Mirella Freni è morta. Era la sorella di latte di Luciano Pavarotti di cui poi fu amica e compagna di palcoscenico speciale. Nata a Modena il 27 febbraio 1935, è stata la più schietta interprete della grande scuola sopranile italiana post-Callas/Tebaldi. Bambina prodigio per le pioneristiche telecamere Rai, consigliata nello studio del canto da Beniamino Gigli, esordiente il 3 febbraio 1955 al Comunale della sua città (Micaela in Carmen di Bizet, uno dei suoi personaggi caratterizzanti) ha cantato per cinquant’anni esatti, salutando il palcoscenico dal Metropolitan di New York dove fu assidua e amatissima per decenni con uno straordinario Galà nel 2005.
Allieva di Luigi Bertazzoni e Ettore Campogalliani, maestri di vecchia, impeccabile, e intransigente, scuola vocalistica, orientata musicalmente da Leone Magiera (suo primo marito), come cantante e interprete non ha sbagliato nulla; “e se è successo, non ci ho pensato un attimo a tornare indietro”. Il secondo personaggio della vita, Mimì, lo fece per la prima volta al Regio di Torino nel 1958.
Seguirono gli esordi a Glyndebourne nei ruoli mozartiani di Susanna e Zerlina (Don Giovanni lo registrò nel 1966 con Otto Klemperer) e nel 1962, Nannetta in Falstaff, cantava per la prima volta alla Scala.
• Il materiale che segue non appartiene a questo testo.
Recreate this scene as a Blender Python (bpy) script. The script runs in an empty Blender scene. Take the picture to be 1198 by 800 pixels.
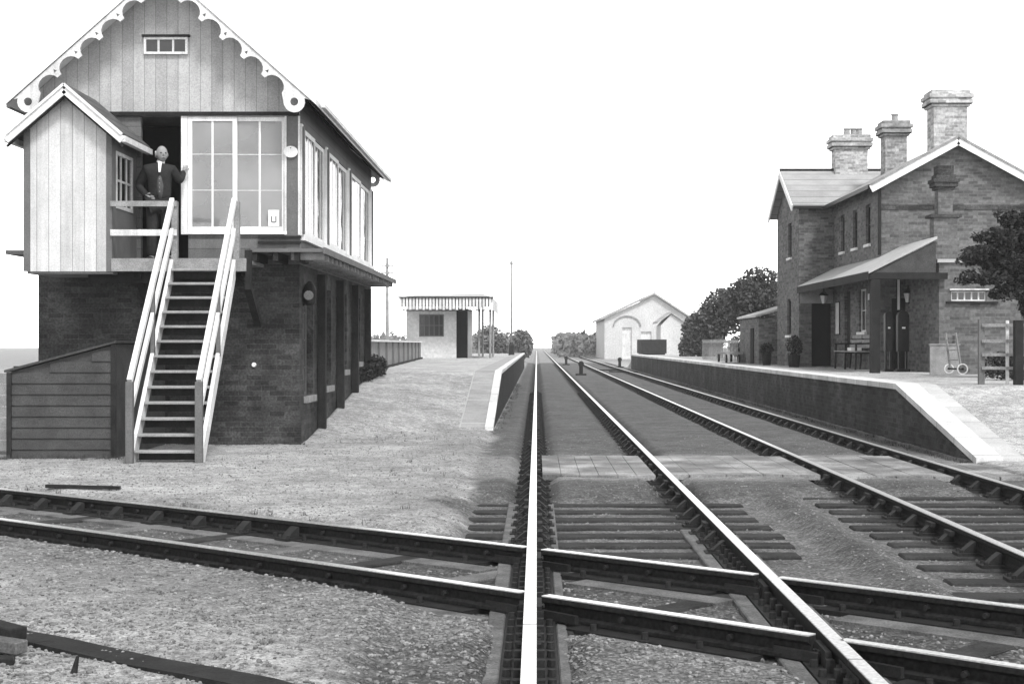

Quando questo ‘suo’ teatro le dedicò una grande-serata omaggio nel 2015, l’applauso che l’accolse all’entrata in scena dimostrò ch’era ancora considerata di casa, e una regina. L’ammirazione si mescolava alla gratitudine per una carriera artistica di serietà e coerenza ferree.
“Lirico” per (auto)definizione – “un soprano col colore e la bellezza della voce, che deve cantare bene senza forzare; sono sempre stata onesta nei confronti della mia voce” – ha messo a disposizione tecnica e intelligenza a un repertorio vario.
E dopo una prima fase di esplorazione dei personaggi naturali, tra cui Faust, Mireille e Roméo et Juliette di Gound, ha azzardato confronti arditi (Elvira in Ernani, Violetta in Traviata ad esempio) salvo poi lasciarli decantare, abbandonarli del tutto s’era meglio oppure (è il caso di Tosca e Cio-Cio San) destinarli allo studio di registrazione. Imponendo la semplicità empatica e disarmante della non-diva e una professionalità senza compromessi: accorta ma perspicace nelle decisioni; intransigente anzitutto con se stessa.